Monday, February 15, 2021

Homerun Park Factors

Anyone who watches baseball understands a park can affect the outcome of a batted ball and the overall season lines for players. Certain parks are huge and seem to have an endlessly vast outfield. Others seem like they just require a flick of the wrist to punch the ball out of the ballpark. Homeruns are the most obvious manifestation of park factors. Other plate appearance outcomes (singles, doubles, triples, and even strikeouts) are affected by the park in which a given plate appearance takes place. Homeruns, however, are the most visible and most consequential aspect of park factors. With the influx of Statcast data, park factors can be refined with batted ball characteristics which require a much smaller sample to stabilize than homerun rates. Homerun rates are also very dependent on teams/players. The Statcast batted ball data lets us strip the identity of the player and team from the batted ball at hand and evaluate it solely on how well it is struck. 

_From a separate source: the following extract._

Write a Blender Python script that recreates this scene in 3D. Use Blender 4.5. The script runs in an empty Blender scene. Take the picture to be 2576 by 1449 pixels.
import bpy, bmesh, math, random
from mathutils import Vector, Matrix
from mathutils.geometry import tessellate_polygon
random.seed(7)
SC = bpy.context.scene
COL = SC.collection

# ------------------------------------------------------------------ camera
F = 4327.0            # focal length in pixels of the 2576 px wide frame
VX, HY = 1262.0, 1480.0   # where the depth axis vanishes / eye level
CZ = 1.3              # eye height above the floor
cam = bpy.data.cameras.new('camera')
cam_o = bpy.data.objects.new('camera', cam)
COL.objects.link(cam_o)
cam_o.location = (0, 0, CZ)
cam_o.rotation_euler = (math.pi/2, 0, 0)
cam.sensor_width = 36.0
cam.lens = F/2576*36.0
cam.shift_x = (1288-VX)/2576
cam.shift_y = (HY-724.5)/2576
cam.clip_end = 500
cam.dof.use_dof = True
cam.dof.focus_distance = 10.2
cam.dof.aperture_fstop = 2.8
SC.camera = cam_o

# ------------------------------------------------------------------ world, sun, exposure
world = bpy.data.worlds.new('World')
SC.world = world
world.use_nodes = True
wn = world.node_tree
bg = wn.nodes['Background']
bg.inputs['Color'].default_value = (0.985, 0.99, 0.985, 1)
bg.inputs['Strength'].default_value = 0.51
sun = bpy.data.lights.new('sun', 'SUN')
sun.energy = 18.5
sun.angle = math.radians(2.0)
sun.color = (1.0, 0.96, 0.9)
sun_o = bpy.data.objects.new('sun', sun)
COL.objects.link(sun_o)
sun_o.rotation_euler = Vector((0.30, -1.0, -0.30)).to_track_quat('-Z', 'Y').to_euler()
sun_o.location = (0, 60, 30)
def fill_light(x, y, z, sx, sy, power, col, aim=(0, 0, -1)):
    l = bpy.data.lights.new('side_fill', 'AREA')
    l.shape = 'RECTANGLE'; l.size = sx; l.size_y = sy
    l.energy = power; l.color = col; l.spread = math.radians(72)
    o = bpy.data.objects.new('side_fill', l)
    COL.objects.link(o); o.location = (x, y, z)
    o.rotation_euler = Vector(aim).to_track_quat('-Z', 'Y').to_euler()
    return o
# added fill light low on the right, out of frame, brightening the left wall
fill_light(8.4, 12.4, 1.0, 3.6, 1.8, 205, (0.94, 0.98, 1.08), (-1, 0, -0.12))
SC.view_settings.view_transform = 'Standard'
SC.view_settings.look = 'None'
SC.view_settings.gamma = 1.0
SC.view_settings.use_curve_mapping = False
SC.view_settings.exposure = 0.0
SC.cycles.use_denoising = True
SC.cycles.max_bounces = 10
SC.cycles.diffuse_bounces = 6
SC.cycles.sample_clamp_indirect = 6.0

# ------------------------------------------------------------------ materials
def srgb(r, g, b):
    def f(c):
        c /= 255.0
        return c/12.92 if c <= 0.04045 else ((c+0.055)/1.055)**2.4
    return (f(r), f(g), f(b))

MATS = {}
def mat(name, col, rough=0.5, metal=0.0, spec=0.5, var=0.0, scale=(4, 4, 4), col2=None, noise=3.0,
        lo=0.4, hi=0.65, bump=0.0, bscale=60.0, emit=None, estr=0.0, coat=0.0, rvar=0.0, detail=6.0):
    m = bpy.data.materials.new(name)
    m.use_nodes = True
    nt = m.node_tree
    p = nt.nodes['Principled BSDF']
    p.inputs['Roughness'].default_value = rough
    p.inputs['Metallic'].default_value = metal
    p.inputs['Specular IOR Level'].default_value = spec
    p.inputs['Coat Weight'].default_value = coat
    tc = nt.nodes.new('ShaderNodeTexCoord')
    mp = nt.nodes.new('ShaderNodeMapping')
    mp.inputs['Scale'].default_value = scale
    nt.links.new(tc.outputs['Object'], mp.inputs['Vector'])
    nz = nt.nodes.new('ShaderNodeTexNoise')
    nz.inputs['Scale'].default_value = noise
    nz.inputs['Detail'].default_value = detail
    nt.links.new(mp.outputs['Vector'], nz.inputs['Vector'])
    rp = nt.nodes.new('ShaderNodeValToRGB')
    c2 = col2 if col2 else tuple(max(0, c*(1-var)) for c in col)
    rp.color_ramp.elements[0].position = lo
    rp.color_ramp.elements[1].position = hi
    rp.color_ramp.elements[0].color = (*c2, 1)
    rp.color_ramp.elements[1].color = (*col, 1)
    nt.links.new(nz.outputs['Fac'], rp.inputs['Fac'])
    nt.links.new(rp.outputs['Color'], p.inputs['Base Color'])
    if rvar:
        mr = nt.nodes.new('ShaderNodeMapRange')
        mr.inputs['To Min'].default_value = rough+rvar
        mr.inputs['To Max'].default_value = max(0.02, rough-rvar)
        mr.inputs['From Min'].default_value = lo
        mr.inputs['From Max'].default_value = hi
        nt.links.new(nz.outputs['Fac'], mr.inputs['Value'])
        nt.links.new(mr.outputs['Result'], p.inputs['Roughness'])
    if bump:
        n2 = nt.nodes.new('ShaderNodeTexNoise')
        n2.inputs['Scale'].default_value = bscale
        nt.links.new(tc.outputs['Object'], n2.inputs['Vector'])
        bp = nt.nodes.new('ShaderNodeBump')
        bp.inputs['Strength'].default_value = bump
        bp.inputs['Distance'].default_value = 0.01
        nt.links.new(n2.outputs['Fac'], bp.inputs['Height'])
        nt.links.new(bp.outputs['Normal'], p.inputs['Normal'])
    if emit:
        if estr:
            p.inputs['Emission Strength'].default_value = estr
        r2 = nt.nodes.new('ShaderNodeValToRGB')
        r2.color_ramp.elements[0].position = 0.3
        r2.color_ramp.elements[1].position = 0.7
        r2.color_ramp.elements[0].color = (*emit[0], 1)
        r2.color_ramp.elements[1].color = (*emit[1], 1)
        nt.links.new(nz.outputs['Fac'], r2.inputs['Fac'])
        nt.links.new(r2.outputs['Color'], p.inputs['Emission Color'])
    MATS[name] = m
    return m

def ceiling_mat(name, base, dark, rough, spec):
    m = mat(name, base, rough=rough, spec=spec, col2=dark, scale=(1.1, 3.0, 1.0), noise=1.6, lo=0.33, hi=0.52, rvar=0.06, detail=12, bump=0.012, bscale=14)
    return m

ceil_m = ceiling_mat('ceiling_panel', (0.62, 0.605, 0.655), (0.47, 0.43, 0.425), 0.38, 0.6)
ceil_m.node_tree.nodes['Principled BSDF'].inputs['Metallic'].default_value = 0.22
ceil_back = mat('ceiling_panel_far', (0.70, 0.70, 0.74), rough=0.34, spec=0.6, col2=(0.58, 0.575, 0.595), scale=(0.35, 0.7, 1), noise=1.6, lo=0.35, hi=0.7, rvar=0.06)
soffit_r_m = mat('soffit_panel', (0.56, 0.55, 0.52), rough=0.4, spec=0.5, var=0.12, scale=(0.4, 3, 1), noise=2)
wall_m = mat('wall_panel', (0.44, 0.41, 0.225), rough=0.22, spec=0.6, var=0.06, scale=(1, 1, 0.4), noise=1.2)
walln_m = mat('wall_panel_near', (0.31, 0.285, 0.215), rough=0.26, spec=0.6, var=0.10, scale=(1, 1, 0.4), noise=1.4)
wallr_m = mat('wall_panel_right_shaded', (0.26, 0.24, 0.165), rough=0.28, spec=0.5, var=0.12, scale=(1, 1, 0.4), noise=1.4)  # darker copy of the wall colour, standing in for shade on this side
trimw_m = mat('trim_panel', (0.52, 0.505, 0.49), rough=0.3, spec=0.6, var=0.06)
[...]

I built a generalized additive model with a smoothing term combining batted ball exit velocity, vertical launch angle, and spray angle (or horizontal launch angle). I also included a random effect for the home ballpark. The model was a logistic regression, in that the predictors were regressed against a binary output (whether or not a batted ball was a homerun). 

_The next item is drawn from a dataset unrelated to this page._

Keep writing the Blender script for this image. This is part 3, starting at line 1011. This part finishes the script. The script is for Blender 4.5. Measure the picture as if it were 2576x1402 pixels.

To train the model, I used 80 percent of the batted balls from 2020 (selected randomly). The remaining 20 percent would be the test set. After training the model and applying it to the test set, I yielded an accuracy of 97.8 percent. This meant that of the balls in the test set the model deemed having at least a 50 percent chance of leaving the ball park, about 97.8 percent of them were homeruns. The following is the ROC curve from the model and you can see how how small the false positive rate came out (the further away from the line with a slope of one and intercept of zero, the better): 

Before I show the park effects, I applied the model to all of the batted balls in 2020 and looked at the results from the player level. Here is a visualization with all players with at least 15 expected homeruns (based on the model) in the 2020 season:

Voit stood out from the rest of the field. Many of the names are not too surprising but some less-heralded names include Adam Duvall (just signed a one-year deal with the Marlins), Wil Myers who San Diego spent all last season trying to dump, and Teoscar Hernandez who always showed plus raw power but never could parley that with enough contact to garner significant playing time. As one can see from the chart, players can have significant deviations from their expected homerun totals. Players who hit more homeruns than their batted ball data would indicate got a bit lucky. Correspondingly players could have gotten unlucky based on the quality of the balls they put in play. 
The further to the right and down a player sits means he got more unlucky and up and to the left indicates the player was lucky. I included all players who deviated by at least five homeruns from their actual output. Harper and Freeman had excellent shortened seasons (Freeman won the NL MVP award) but were actually unlucky in terms of homerun output. Machado, Betts, and Ramirez were three of the top vote getters for MVP in their respective lead and seem to have been buoyed by homerun luck. 

Finally let's look at the park factors. Like I said above the park was a random effect in the model; I knew each park had some effect on whether or not a batted ball was a homerun but I was not sure how much of an effect. The following is a chart showing each park's effect on homeruns labeled by the home team for that park. The effects are based on how much the park is estimated to have an effect on the size of the intercept of the model. The more positive the value, the more of a positive effect the park has on the homerun probability. The more negative the effect the more a park shrinks the probability of a homerun. The model was fit many times over with different random effects for each park. I included the 95 percent confidence intervals for each park to show how much these effects may overlap. 
Cincinnati has the largest positive effect by far followed by Yankee Stadium and Dodger Stadium. On the other end of the spectrum, Miami brings up the rear followed by the two Bay Area parks. One may quibble with Coors Field in Denver only ranking ninth. I would note that Coors almost definitely has the largest effect on overall run scoring. But the outfield in Coors was made so large to combat the thin air in Denver that hitting homeruns is not as easy as the run-scoring environment would suggest. Also note the position of Arizona. Arizona used to be a bandbox like Coors due to the altitude but upon the introduction of a humidor in Chase Field both the homerun hitting and run-scoring environments have taken a tumble in favor of the pitchers. The new Rangers park (which now has a retractable roof) plays down compared to its older and completely outdoor counterpart. Arlington is one of, if not the hottest place to play in the summer facilitating the ball flying much further than in other parks. One final note, the Bay Area teams surprisingly play in the coldest weather in the summer months. This has a negative effect on the flight of the ball (from the perspective of the batter). This in conjunction with the large park dimensions make both parks especially tough to deposit the ball into the outfield bleachers.